New Jersey’s Bonds Downgraded for 10th Time Under Christie

  • S&P cut general-obligation rating to A-, outlook is negative
  • State budget pressures seen intensifying in future years

New Jersey had credit ratings on about $36 billion of bonds reduced by S&P Global Ratings on expectations of worsening budget pressure brought on primarily by underfunded pension obligations.

The general-obligation rating was cut by one step Monday from A to A-, the fourth-lowest investment grade. It’s the 10th downgrade from the three major rating companies under Governor Chris Christie, the most of any New Jersey governor. New Jersey had an AA rating, the third highest level, from S&P at the start of his tenure in 2010.

"It was tough going in, but the funding levels have never been increased enough to make a difference," said Daniel Solender, head of municipals at the Jersey City-based Lord Abbett & Co., in a phone interview. "There’s a lot of pessimism about what can be done, given the tough relationship between members of the government."

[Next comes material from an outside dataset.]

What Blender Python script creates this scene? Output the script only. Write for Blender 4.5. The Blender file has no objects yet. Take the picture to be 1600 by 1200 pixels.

New Jersey’s pension system had about $136 billion less than it needs to cover all the benefits due when workers retire, the result of the state’s more than decade-long failure to put enough money into the fund each year. Those annual payments are now soaring as the government is under pressure to pay down that debt, exerting a strain on New Jersey’s budget.

Currently, New Jersey only has 37.5 cents available to pay each $1 of benefits, according to data compiled by Bloomberg. S&P has a negative outlook on the state, indicating it could be downgraded again.

Read more: New Jersey Tops Illinois as State With Worst-Off Pension System

"A continuation of the current trend of declining pension funded levels could lead to diminished credit quality during our two-year outlook horizon," S&P analyst David Hitchcock said in a statement.

While the state currently plans to increase pension contributions through fiscal 2023, there is uncertainty as to whether or not it will continue to fund the pensions based on its current funding goals, S&P said. At projected funding levels, pension funding is already a source of pressure on the state’s budget, which could rise above projections, whether due to weak investment returns or revised actuarial assumptions. In S&P’s view, a continuation of the current trend of declining pension funded levels could lead to diminished credit quality during a two-year outlook horizon.

“S&P’s rating downgrade effectively amounts to another call for further pension and health benefit reforms, which the governor repeatedly has said are necessary,” Willem Rijksen, a spokesman for the state treasurer’s office, said in a statement. “Simple fact, our rating would be injured further if Governor Christie had not enacted reforms early in his administration.”

Other Downgrades

New Jersey’s 10-year bonds yield about 2.6 percent, or 0.7 percentage point more than benchmark debt. That’s the second-highest among the state’s tracked by Bloomberg after Illinois.

"Before this downgrade, they’ve been trading at levels that reflect a lower rating than they’ve had," said Solender. "Based on where market participants have been wanting to buy the bonds, they haven’t reflected in anything in the ’A’ range for a long period of time."

S&P also downgraded New Jersey’s appropriation-backed debt to BBB+ from A-, the third lowest investment grade rating; government departmental appropriation-backed debt to BBB from BBB+, and its moral obligation debt to BBB-. The credit-rating company assigned a BBB+ grade to school facilities construction bonds issued by the New Jersey Economic Development Authority.